What will happen if Benfica fail to qualify from their Champions' League group? "Oh, the knives will come out again," he answers. "But that happens on a daily basis. Don't get me wrong. Benfica's a fantastic club. I love living and working in Portugal, and the club president has been superb, but Benfica has major financial problems, and until they're taken care of the supporters are never going to get the club they dream about."

It is incredible to think that a club of Benfica's size can be in such dire, financial straits. Souness agrees. "You're right, but the facts are that the club was previously mismanaged. Fortunes have been spent and money's gone out of the window. In a two-year period they bought 50 players. Fifty players! The finances - or lack of them - are an enormous problem for me, and for the president. He's working day and night to put things right, but it's going to take a little time.

"It's frustrating because people either don't recognise or understand the problems we have. They see us finishing second in the league last year and, as a result, expect us to win every game this season. I happen to think we've done well with the limited resources we have. I reckon, if only a little money could be provided, that we could become a major force in Europe again, and champions at home. I believe we can still win the league this season, but it's not easy in such conditions."

The Souness of old - that fiery competitor who took no prisoners as either a player at Liverpool, or a manager at Rangers - might have self-combusted at Benfica with rage and frustration. The new Souness, post-Liverpool, heart scares and marriage to the calming influence of his wife, Karen, remains philosophical.

"I still have my moments," he admits. "But I'm far more in control these days. People forget that when I first went into management at Rangers I was 33 years old. I was just a boy. I know as a player that I over-stepped the mark on occasions. I know as a manager I used to do the same.

"That's all in the past, now. I like to think I'm a reasonably intelligent person, and reasonably intelligent people learn from their mistakes.
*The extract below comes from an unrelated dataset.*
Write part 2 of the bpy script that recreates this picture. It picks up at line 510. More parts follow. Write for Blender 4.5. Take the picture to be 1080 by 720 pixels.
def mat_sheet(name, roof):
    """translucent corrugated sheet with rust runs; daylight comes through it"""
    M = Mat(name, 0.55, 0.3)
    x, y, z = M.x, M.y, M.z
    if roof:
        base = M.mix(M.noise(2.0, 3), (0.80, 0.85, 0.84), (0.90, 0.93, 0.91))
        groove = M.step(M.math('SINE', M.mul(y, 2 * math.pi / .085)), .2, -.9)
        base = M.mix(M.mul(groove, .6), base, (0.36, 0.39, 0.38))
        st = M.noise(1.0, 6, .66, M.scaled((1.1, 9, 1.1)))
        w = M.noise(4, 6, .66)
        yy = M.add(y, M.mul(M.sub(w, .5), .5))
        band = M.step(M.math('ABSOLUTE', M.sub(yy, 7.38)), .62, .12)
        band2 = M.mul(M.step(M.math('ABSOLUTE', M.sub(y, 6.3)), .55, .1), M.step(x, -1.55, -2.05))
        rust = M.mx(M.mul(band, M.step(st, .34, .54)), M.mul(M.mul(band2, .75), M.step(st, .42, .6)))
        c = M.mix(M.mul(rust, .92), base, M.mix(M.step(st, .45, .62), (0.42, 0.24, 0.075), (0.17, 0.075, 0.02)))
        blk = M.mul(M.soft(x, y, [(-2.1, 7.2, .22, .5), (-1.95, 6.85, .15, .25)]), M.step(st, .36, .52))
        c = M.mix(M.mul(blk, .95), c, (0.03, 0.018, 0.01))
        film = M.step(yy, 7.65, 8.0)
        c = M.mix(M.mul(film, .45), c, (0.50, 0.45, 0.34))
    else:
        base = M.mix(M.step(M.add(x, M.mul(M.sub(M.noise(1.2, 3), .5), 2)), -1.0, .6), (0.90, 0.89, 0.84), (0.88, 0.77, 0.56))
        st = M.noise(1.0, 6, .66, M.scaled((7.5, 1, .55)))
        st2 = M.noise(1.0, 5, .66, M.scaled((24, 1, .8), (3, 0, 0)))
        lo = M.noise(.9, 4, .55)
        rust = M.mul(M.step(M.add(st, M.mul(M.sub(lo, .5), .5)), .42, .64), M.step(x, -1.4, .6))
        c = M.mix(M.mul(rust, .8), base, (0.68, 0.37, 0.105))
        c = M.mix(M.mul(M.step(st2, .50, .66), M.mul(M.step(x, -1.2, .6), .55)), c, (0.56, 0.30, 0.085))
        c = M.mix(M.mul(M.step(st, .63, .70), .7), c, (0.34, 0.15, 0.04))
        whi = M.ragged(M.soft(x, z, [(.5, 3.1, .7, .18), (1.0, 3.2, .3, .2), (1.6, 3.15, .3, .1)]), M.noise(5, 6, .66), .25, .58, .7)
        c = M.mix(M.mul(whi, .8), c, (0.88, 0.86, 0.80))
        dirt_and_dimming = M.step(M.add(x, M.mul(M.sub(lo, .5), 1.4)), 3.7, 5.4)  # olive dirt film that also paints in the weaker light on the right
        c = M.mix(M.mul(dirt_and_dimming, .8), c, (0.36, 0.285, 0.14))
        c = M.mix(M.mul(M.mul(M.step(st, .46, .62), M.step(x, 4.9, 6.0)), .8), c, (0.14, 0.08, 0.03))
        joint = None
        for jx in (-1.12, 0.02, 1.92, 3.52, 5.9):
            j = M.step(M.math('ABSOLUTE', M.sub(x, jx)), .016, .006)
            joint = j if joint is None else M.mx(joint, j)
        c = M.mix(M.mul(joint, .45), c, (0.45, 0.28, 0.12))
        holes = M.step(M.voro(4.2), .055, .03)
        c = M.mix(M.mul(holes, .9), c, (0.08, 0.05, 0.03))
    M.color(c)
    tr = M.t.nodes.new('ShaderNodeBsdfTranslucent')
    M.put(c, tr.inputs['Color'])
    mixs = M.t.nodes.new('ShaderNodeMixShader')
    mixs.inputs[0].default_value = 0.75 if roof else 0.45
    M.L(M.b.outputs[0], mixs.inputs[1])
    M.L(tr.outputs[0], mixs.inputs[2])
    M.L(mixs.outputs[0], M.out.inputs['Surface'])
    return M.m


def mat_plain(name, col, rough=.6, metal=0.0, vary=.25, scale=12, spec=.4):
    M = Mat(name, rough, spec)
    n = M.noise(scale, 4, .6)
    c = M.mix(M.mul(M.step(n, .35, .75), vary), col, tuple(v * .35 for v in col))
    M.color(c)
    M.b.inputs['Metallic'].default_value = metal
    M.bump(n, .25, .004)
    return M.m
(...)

I have a wife who hits me over the head on a daily basis to make things relative, and all the experiences I have had, both home and abroad, have helped to make me more aware of what football's all about."

We take a walk through the grounds surrounding his sprawling home. He may be two hours away from Lisbon, but here, in the heart of the Hampshire countryside, he is a world apart. Part of him loves life in Portugal, and the challenge of coaching a club such as Benfica. "I still love the job, the lifestyle, the food, and the people," he insists. "I want to make it happen for Benfica. And I must keep on working. I have a work ethic instilled into me as a boy in the back streets of Edinburgh. It's good for your soul and for your well-being."

Yet another part of him yearns to return home. The various English managers' jobs Souness has been linked with, notably at Blackburn, have only been speculative. "It's flattering," the man says. "But it's not an issue until someone makes a concrete offer. And no, nobody has.

"You can't rule out anything in football. You just don't know what's round the corner. If you coach a Latin club, you're always only four games away from the sack at any given time, and that applies to the guys at Porto and Sporting too. Sure, I would like to manage another club in England again, some time. But it would have to be the right club.

"What I do know is that I have a wife and family back in England, and although Karen travels out a lot to see me, or I come home when I can after the weekend, it's not enough. I have a commitment and duty to my family, and I must start to look after this side of my life more sooner rather than later."

Graeme Souness plunges his hands deep into his coat pockets and casts a long, lingering look around, the rural silence only interrupted by the sound of a crow and the ripples from the stretch of river he owns. "This is me," he says, almost to himself as much to his inquisitor, as he heads back indoors to spend some valuable time at home before flying back to Lisbon and the hot, bubbling cauldron that awaits his return.